Mortgages and the Self-Employed Borrower

Greta Jordan Williams | 3/17/2017, 1:30 p.m.
In my last article, I discussed the first step to home ownership which was understanding your credit.
Greta Jordan Williams

In my last article, I discussed the first step to home ownership which was understanding your credit. The next step to homeownership is understanding your full financial picture. Most borrowers will be W-2 employees, meaning they’re employed full-time, receiving monthly or bi-weekly payments from a company. The company will in-turn issue pay stubs that show all tax deductions, insurance deductions, 401K payments, etc. At the end of the year, the company will issue a W-2 to use for your federal tax filing.

Borrowers with a W-2 will simply give all of this information to a lender for approval. This scenario is pretty simple, but what happens if you’re not W-2 employee? What do you do if you own your own business or receive 1099s? For these borrowers the steps can be a bit more challenging.

Wikipedia defines The American Dream as the set of ideals (democracy, rights, liberty, opportunity, and equality) in which freedom includes the opportunity for prosperity and success, and an upward social mobility for the family and children, achieved through hard work in a society with few barriers. There are many avenues that can lead to achieving “the dream” with the most popular being business ownership.

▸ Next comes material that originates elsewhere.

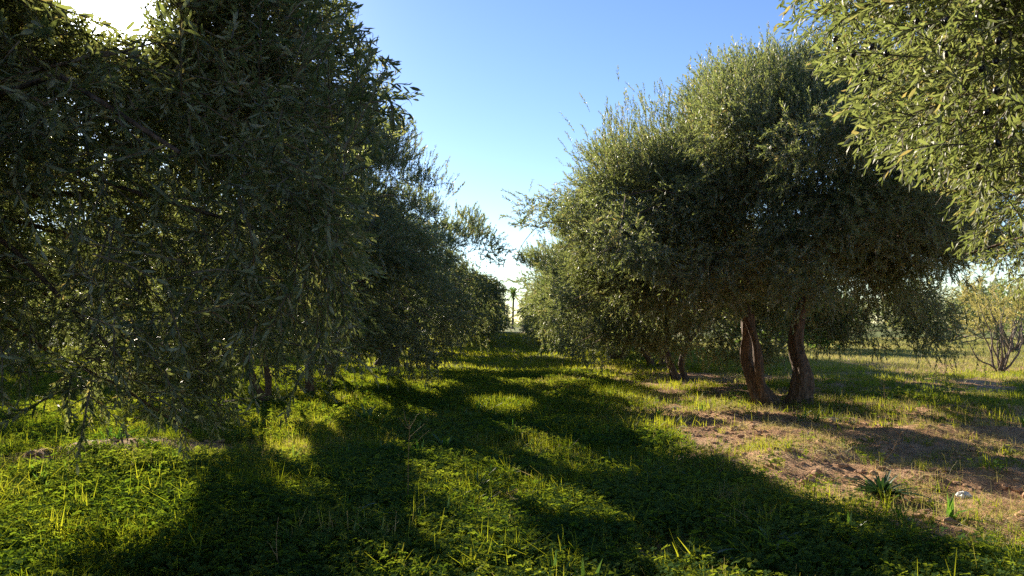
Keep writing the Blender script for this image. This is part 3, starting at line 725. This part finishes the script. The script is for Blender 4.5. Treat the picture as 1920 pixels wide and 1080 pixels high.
# yellow field grass on the right, and dry tufts on the bank
yb = MB(); x, y = wedge(r, 26000, 16, 75, xl=6, pw=2); m_ = (r.random(len(x)) < sstep(16, 27, y) * .9 + .04); scatter(yb, G3, x[m_], y[m_], r, r.uniform(.35, .9, m_.sum()) * np.interp(y[m_], [18, 75], [.7, 1.4]))
DRY = [blades(r, 14, .15, .08, .004, 1.3) for _ in range(5)]
x, y = wedge(r, 9000, 4.2, 16); cl = fbm(x * 1.0, y * 1.0, 87); m_ = ((cl > .42) & (green(x, y) < .8)) | (r.random(len(x)) < .12); scatter(yb, DRY, x[m_], y[m_], r, r.uniform(.5, 1.3, m_.sum()), rn=(.7, .2))
tag(yb.build('dry_grass', M['yellow']), 'yellow dry grass on the bank and the field at right', 'dry grass', kind='stuff')
# fallen leaves and twigs
lb = MB(); x, y = wedge(r, 70000, 4.2, 18); m_ = (green(x, y) < .72) | (r.random(len(x)) < .10); x, y = x[m_], y[m_]; n = len(x)
a_ = r.uniform(0, 6.28, n); L = r.uniform(.03, .065, n); w = r.uniform(.006, .013, n); st_ = r.random(n) < .12; L[st_] *= 3.2; w[st_] *= .4; tl = r.normal(0, .25, n); z = gz(x, y) + .008 + r.random(n) * .012
d = np.stack([np.cos(a_), np.sin(a_), tl], 1); s = np.stack([-np.sin(a_), np.cos(a_), r.normal(0, .3, n)], 1); c = np.stack([x, y, z], 1)
q = np.stack([c - d * L[:, None] / 2, c + s * w[:, None] / 2, c + d * L[:, None] / 2, c - s * w[:, None] / 2], 1)
lb.add(q, np.arange(n * 4).reshape(-1, 4), 0, r.random(n)); tag(lb.build('fallen_leaves', M['dry']), 'fallen dry leaves scattered over the soil', 'fallen leaves', kind='stuff')
# clods
kb = MB(); x, y = wedge(r, 15000, 4.2, 16); gg = green(x, y); m_ = (gg < .45) & (fbm(x * 1.5, y * 1.5, 95) > .42); x, y = x[m_], y[m_]
v6, q6, t6 = ball(6, 4)
for i in range(len(x)):
    s_ = .008 + .04 * r.random() ** 4; v = v6 * (1 + r.normal(0, .22, (len(v6), 1))) * s_ * np.array([1.2, 1, .7]) + [x[i], y[i], float(gz(x[i], y[i])) + s_ * .2]
    kb.add(v, q6, 0); kb.n -= len(v); kb.v[-1] = v; kb.f.append(t6 + kb.n); kb.m.append(np.zeros(len(t6), np.int32)); kb.sm.append(np.zeros(len(t6), bool)); kb.r.append(np.full(len(t6), .5)); kb.n += len(v)
tag(kb.build('soil_clods', M['clod']), 'crumbs and clods of reddish soil on the bank', 'soil clods', kind='stuff')

# ------------------------------------------------------------------ single plants
def weed(name, pxx, pyy, h, nleaf, spread, label, mat, seed, w=.035, up=1.0, cat='weed', group=None, stalk=False):
    x, y = px(pxx, pyy); r = np.random.default_rng(seed); t = empty(name, (x, y, float(gz(x, y)) - .01)); tag(t, label, cat, group)
    for i in range(nleaf):
        lb_ = MB(); a_ = i * 2.4 + r.normal(0, .3); L = h * r.uniform(.7, 1.15) * 1.15; ln = spread * r.uniform(.35, 1.35)
        s = np.linspace(0, 1, 8); out = np.array([math.cos(a_), math.sin(a_), 0]); sd_ = np.array([-math.sin(a_), math.cos(a_), 0])
        c = out * (L * ln * (s * .7 + .5 * s ** 2))[:, None] + np.array([0, 0, 1.]) * (L * up * (s - .55 * ln * s ** 2.3))[:, None]
        ww = w * r.uniform(.8, 1.2) * np.sin(np.pi * np.clip(s, .0, 1) ** .8 * .98 + .06) ** .8 * .5
        rip = .12 * np.sin(s * 14 + i) * ww
        l_ = c + sd_ * ww[:, None] + np.array([0, 0, 1.]) * (ww * .5 + rip)[:, None]; r_ = c - sd_ * ww[:, None] + np.array([0, 0, 1.]) * (ww * .5 - rip)[:, None]
        V_ = np.concatenate([l_, c, r_]); F = []
        for k in range(7): F += [[k, k + 1, 8 + k + 1, 8 + k], [8 + k, 8 + k + 1, 16 + k + 1, 16 + k]]
        lb_.add(V_, F, 0, np.full(len(F), r.random()), smooth=True); lb_.build('leaf', mat, t)
    return t
weed('broad_leaved_weed', 835, 840, .30, 7, .7, 'upright broad leaved weed catching the sun in the middle of the lane', M['weed'], 1, .055)
weed('dark_rosette_weed', 1645, 935, .27, 90, 1.0, 'dark leafy rosette weed on the soil bank at lower right', M['dark_weed'], 2, .026)
weed('broad_leaved_weed', 1445, 1025, .24, 9, .9, 'broad leaved weed at the bottom right of the lane', M['weed'], 3, .055)
weed('broad_leaved_weed', 690, 800, .36, 14, .6, 'tall leafy weed clump in shade under the left trees', M['weed'], 4, .05)
weed('broad_leaved_weed', 1310, 1045, .22, 7, .9, 'low broad leaved weed in the shade left of the bottom right weed', M['weed'], 5, .05)
weed('broad_leaved_weed', 1300, 905, .22, 4, 1.1, 'pale drooping weed with few leaves at the edge of the bank', M['weed'], 6, .04)
weed('broad_leaved_weed', 660, 975, .22, 6, 1.0, 'long leaved weed left of the dry stalk', M['weed'], 7, .03)
weed('broad_leaved_weed', 1230, 790, .30, 10, .7, 'leafy weed beside the bare strip near the forked trunk', M['weed'], 8, .04)

def stalk(pxx, pyy, h, nb, label, seed, th=.004, name='dry_stalk', bend=.06):
    x, y = px(pxx, pyy); r = np.random.default_rng(seed); t = empty(name, (x, y, float(gz(x, y)) - .02)); tag(t, label, 'dry plant')
    sb = MB(); p = path((0, 0, 0), (r.normal(0, bend) * h, r.normal(0, bend) * h, h), 9, r, .02); tube(sb, p, np.linspace(th, th * .35, 9), 5, 0); sb.build('stem', M['dry'], t)
    for i in range(nb):
        b = MB(); k = r.integers(2, 8); a_ = r.uniform(0, 6.28); L = h * r.uniform(.12, .38)
        pp = path(p[k], p[k] + np.array([math.cos(a_) * .7, math.sin(a_) * .7, .7]) * L, 5, r, .06); tube(b, pp, np.linspace(th * .6, th * .25, 5), 4, 0); b.build('side_shoot', M['dry'], t)
stalk(765, 935, .82, 7, 'tall thin dry stalk standing in the middle of the lane', 1)
stalk(528, 1070, .42, 2, 'short bare dry stalk at the bottom left of the lane', 2)
stalk(1640, 885, .42, 16, 'branching brown dry weed above the dark rosette', 3, .004, 'dry_weed', .2)
stalk(1250, 780, .62, 5, 'thin dry stalk left of the forked trunk', 4, .004)
stalk(1655, 770, .5, 6, 'dry stalk on the small mound right of the forked trunk', 5, .005)
stalk(185, 900, .25, 3, 'dry stalk on the bank under the big left tree', 6, .004)

def lump(name, pxx, pyy, s, mat, label, cat, seed, flat=.55):
    x, y = px(pxx, pyy); r = np.random.default_rng(seed); v, q, t = ball(14, 9); v = v * (1 + r.normal(0, .16, (len(v), 1))) * s * np.array([1.15, .9, flat])
    b = MB(); b.add(v, q, 0); b.f.append(t); b.m.append(np.zeros(len(t), np.int32)); b.sm.append(np.zeros(len(t), bool)); b.r.append(np.full(len(t), .5))
    o = b.build(name, mat); o.location = (x, y, float(gz(x, y)) + s * flat * .5); tag(o, label, cat)
lump('white_scrap', 1797, 930, .055, M['paper'], 'crumpled white scrap lying on the soil at lower right', 'litter', 1, .7)
lump('stone', 1265, 768, .07, M['stone'], 'pale stone on the bare strip left of the forked trunk', 'stone', 2)
lump('stone', 1560, 797, .06, M['stone'], 'pale stone on the bank right of the forked trunk', 'stone', 3)
print('faces', sum(len(o.data.polygons) for o in COL.objects if o.type == 'MESH'))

Being your own boss has its advantages such as setting your own hours, dress code, policies and procedures, etc. Another advantage is being able to “write off” business expenses on your tax returns. Not owing “Uncle Sam” at the end of the year is definitely a blessing, but can quickly turn into a curse when applying for a mortgage.

When applying for a mortgage, the lender examines your complete financial picture. They’ll ask you to submit two of your most recent pay stubs, two month’s bank statements and tax returns for the past two years. Self-employed borrowers normally do not receive pay stubs, however, there are exceptions. If your company is a registered LLC and you’ve structured your business so that you are paid from the LLC, you will very likely have pay stubs but for the sake of this article, we’ll use a sole proprietorship as an example.

After taking all legal and available tax deductions, a self-employed borrower’s income can be much less than expected, therefore reducing the loan amount that the borrower will qualify for. It can also result in loan denial.

If you are self-employed and want to purchase a home, it is imperative that you take the time to plan. You should ensure that all tax returns have been filed on time. Your last two years tax returns should show an increase in income. The lender determines your monthly income by taking an average of the two years after write offs. Declining income will reduce your tax liability, but lenders will interpret that decline as an unstable or inconsistent business, therefore resulting in possible loan denial. You must also report all income to the IRS, including cash. If they don’t know about it, you can’t use it. Pay business debt with a business account or business credit card. Do not comingle personal funds and business funds. Once those waters have been muddied, there is no separation.